Given exercise ::
With the pictures left out, copy the listing below exactly.
** Start **
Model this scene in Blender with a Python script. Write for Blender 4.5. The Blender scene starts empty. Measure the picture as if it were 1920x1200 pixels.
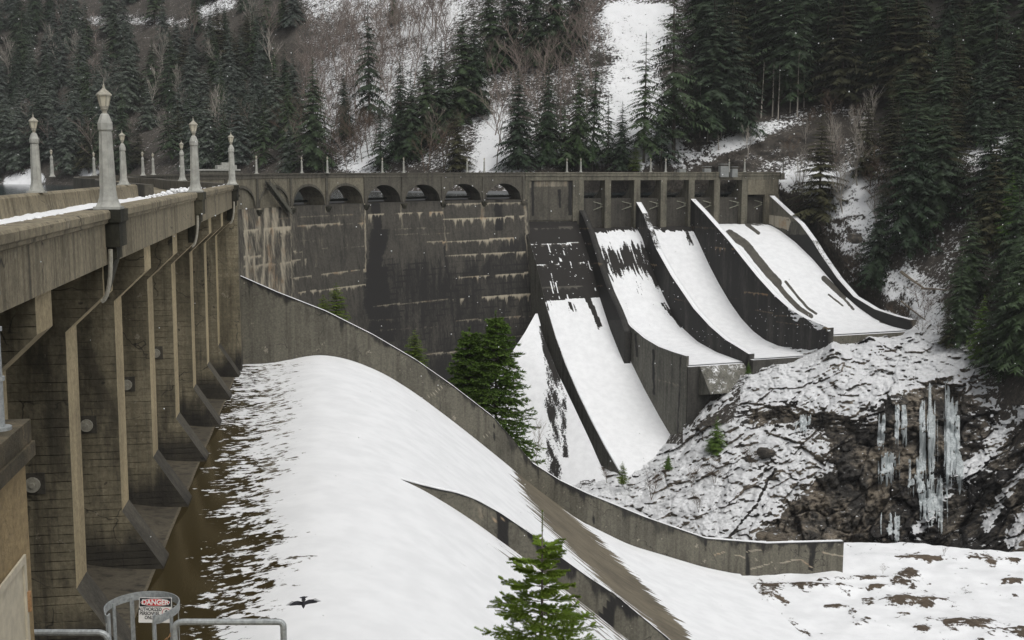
import bpy, math, random
import numpy as np
from mathutils import Vector, Matrix

# ------------------------------------------------------------------ camera, light
S = bpy.context.scene
C = S.collection
FPX, HV = 2200.0, 314.0                      # focal length in px of the 1920 wide photo, horizon row
PITCH = math.atan((600 - HV) / FPX)
cd = bpy.data.cameras.new('camera'); cam = bpy.data.objects.new('camera', cd); C.objects.link(cam)
cd.sensor_width = 36; cd.lens = 36 * FPX / 1920; cd.clip_start = .1; cd.clip_end = 6000
cam.location = (0, 0, 0); cam.rotation_euler = (math.pi/2 - PITCH, 0, 0)
S.camera = cam
SUN_EL, SUN_AZ = math.radians(58), math.radians(150)     # azimuth from +Y clockwise
w = bpy.data.worlds.new('World'); S.world = w; w.use_nodes = True
nt = w.node_tree; bg = nt.nodes['Background']
sky = nt.nodes.new('ShaderNodeTexSky'); sky.sky_type = 'NISHITA'; sky.sun_disc = False
sky.sun_elevation = SUN_EL; sky.sun_rotation = SUN_AZ; sky.dust_density = 4; sky.air_density = 1
hs = nt.nodes.new('ShaderNodeHueSaturation'); hs.inputs['Saturation'].default_value = .12
nt.links.new(sky.outputs[0], hs.inputs['Color']); nt.links.new(hs.outputs[0], bg.inputs[0])
bg.inputs[1].default_value = .12
sl = bpy.data.lights.new('sun', 'SUN'); sl.energy = 1.0; sl.angle = math.radians(50); sl.color = (1, .97, .92)
so = bpy.data.objects.new('sun', sl); C.objects.link(so)
sd = Vector((math.sin(SUN_AZ)*math.cos(SUN_EL), math.cos(SUN_AZ)*math.cos(SUN_EL), math.sin(SUN_EL)))
so.rotation_euler = sd.to_track_quat('Z', 'Y').to_euler()
S.view_settings.view_transform = 'Standard'; S.view_settings.look = 'None'
S.view_settings.exposure = 0.08; S.view_settings.gamma = 1; S.view_settings.use_curve_mapping = False
S.cycles.max_bounces = 6; S.cycles.diffuse_bounces = 3; S.cycles.volume_bounces = 0
S.cycles.transparent_max_bounces = 8

# ------------------------------------------------------------------ view geometry helpers
cp, sp = math.cos(PITCH), math.sin(PITCH)
def rays(u, v):
    x = (np.asarray(u, float)-960)/FPX; y = (600-np.asarray(v, float))/FPX
    return x, cp+sp*y, -sp+cp*y
def proj(P):
    P = np.asarray(P, float); d = P[..., 1]*cp-P[..., 2]*sp; y = P[..., 1]*sp+P[..., 2]*cp
    d = np.where(d > .5, d, .5)
    return 960+FPX*P[..., 0]/d, 600-FPX*y/d
def at_y(u, v, Y): x, y, z = rays(u, v); return np.array([x*Y/y, Y, z*Y/y])
def at_z(u, v, Z): x, y, z = rays(u, v); return np.array([x*Z/z, y*Z/z, Z])
def on_plane(u, v, P0, d):
    r = np.array(rays(u, v)); n = np.array([-d[1], d[0], 0.])
    return r*(n[:2]@np.asarray(P0)[:2])/(n@r)

# ------------------------------------------------------------------ noise
def _h(ix, iy, iz, seed):
    n = (ix.astype(np.int64)*374761393+iy.astype(np.int64)*668265263+iz.astype(np.int64)*2147483647+seed*974711) & 0xffffffff
    n = ((n ^ (n >> 13))*1274126177) & 0xffffffff
    n = ((n ^ (n >> 16))*2246822519) & 0xffffffff
    return ((n ^ (n >> 15)) & 0xffffff)/float(0xffffff)
def vnoise(x, y, z=0, seed=0):
    x, y, z = np.broadcast_arrays(np.asarray(x, float), np.asarray(y, float), np.asarray(z, float))
    fx, fy, fz = np.floor(x), np.floor(y), np.floor(z); dx, dy, dz = x-fx, y-fy, z-fz
    dx, dy, dz = [t*t*(3-2*t) for t in (dx, dy, dz)]; r = 0
    for a in (0, 1):
        for b in (0, 1):
            for c in (0, 1):
                r = r+_h(fx+a, fy+b, fz+c, seed)*(dx if a else 1-dx)*(dy if b else 1-dy)*(dz if c else 1-dz)
    return r
def fbm(x, y, z=0, o=4, seed=0):
    r, a, t = 0, 1., 0
    for k in range(o):
        f = 2.03**k; r = r+a*vnoise(np.asarray(x)*f, np.asarray(y)*f, np.asarray(z)*f, seed+k*17); t += a; a *= .5
    return r/t
def sst(a, b, x): t = np.clip((x-a)/(b-a), 0, 1); return t*t*(3-2*t)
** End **
Solution for this exercise ::
Model this scene in Blender with a Python script. Write for Blender 4.5. The Blender scene starts empty. Measure the picture as if it were 1920x1200 pixels.
import bpy, math, random
import numpy as np
from mathutils import Vector, Matrix

# ------------------------------------------------------------------ camera, light
S = bpy.context.scene
C = S.collection
FPX, HV = 2200.0, 314.0                      # focal length in px of the 1920 wide photo, horizon row
PITCH = math.atan((600 - HV) / FPX)
cd = bpy.data.cameras.new('camera'); cam = bpy.data.objects.new('camera', cd); C.objects.link(cam)
cd.sensor_width = 36; cd.lens = 36 * FPX / 1920; cd.clip_start = .1; cd.clip_end = 6000
cam.location = (0, 0, 0); cam.rotation_euler = (math.pi/2 - PITCH, 0, 0)
S.camera = cam
SUN_EL, SUN_AZ = math.radians(58), math.radians(150)     # azimuth from +Y clockwise
w = bpy.data.worlds.new('World'); S.world = w; w.use_nodes = True
nt = w.node_tree; bg = nt.nodes['Background']
sky = nt.nodes.new('ShaderNodeTexSky'); sky.sky_type = 'NISHITA'; sky.sun_disc = False
sky.sun_elevation = SUN_EL; sky.sun_rotation = SUN_AZ; sky.dust_density = 4; sky.air_density = 1
hs = nt.nodes.new('ShaderNodeHueSaturation'); hs.inputs['Saturation'].default_value = .12
nt.links.new(sky.outputs[0], hs.inputs['Color']); nt.links.new(hs.outputs[0], bg.inputs[0])
bg.inputs[1].default_value = .12
sl = bpy.data.lights.new('sun', 'SUN'); sl.energy = 1.0; sl.angle = math.radians(50); sl.color = (1, .97, .92)
so = bpy.data.objects.new('sun', sl); C.objects.link(so)
sd = Vector((math.sin(SUN_AZ)*math.cos(SUN_EL), math.cos(SUN_AZ)*math.cos(SUN_EL), math.sin(SUN_EL)))
so.rotation_euler = sd.to_track_quat('Z', 'Y').to_euler()
S.view_settings.view_transform = 'Standard'; S.view_settings.look = 'None'
S.view_settings.exposure = 0.08; S.view_settings.gamma = 1; S.view_settings.use_curve_mapping = False
S.cycles.max_bounces = 6; S.cycles.diffuse_bounces = 3; S.cycles.volume_bounces = 0
S.cycles.transparent_max_bounces = 8

# ------------------------------------------------------------------ view geometry helpers
cp, sp = math.cos(PITCH), math.sin(PITCH)
def rays(u, v):
    x = (np.asarray(u, float)-960)/FPX; y = (600-np.asarray(v, float))/FPX
    return x, cp+sp*y, -sp+cp*y
def proj(P):
    P = np.asarray(P, float); d = P[..., 1]*cp-P[..., 2]*sp; y = P[..., 1]*sp+P[..., 2]*cp
    d = np.where(d > .5, d, .5)
    return 960+FPX*P[..., 0]/d, 600-FPX*y/d
def at_y(u, v, Y): x, y, z = rays(u, v); return np.array([x*Y/y, Y, z*Y/y])
def at_z(u, v, Z): x, y, z = rays(u, v); return np.array([x*Z/z, y*Z/z, Z])
def on_plane(u, v, P0, d):
    r = np.array(rays(u, v)); n = np.array([-d[1], d[0], 0.])
    return r*(n[:2]@np.asarray(P0)[:2])/(n@r)

# ------------------------------------------------------------------ noise
def _h(ix, iy, iz, seed):
    n = (ix.astype(np.int64)*374761393+iy.astype(np.int64)*668265263+iz.astype(np.int64)*2147483647+seed*974711) & 0xffffffff
    n = ((n ^ (n >> 13))*1274126177) & 0xffffffff
    n = ((n ^ (n >> 16))*2246822519) & 0xffffffff
    return ((n ^ (n >> 15)) & 0xffffff)/float(0xffffff)
def vnoise(x, y, z=0, seed=0):
    x, y, z = np.broadcast_arrays(np.asarray(x, float), np.asarray(y, float), np.asarray(z, float))
    fx, fy, fz = np.floor(x), np.floor(y), np.floor(z); dx, dy, dz = x-fx, y-fy, z-fz
    dx, dy, dz = [t*t*(3-2*t) for t in (dx, dy, dz)]; r = 0
    for a in (0, 1):
        for b in (0, 1):
            for c in (0, 1):
                r = r+_h(fx+a, fy+b, fz+c, seed)*(dx if a else 1-dx)*(dy if b else 1-dy)*(dz if c else 1-dz)
    return r
def fbm(x, y, z=0, o=4, seed=0):
    r, a, t = 0, 1., 0
    for k in range(o):
        f = 2.03**k; r = r+a*vnoise(np.asarray(x)*f, np.asarray(y)*f, np.asarray(z)*f, seed+k*17); t += a; a *= .5
    return r/t
def sst(a, b, x): t = np.clip((x-a)/(b-a), 0, 1); return t*t*(3-2*t)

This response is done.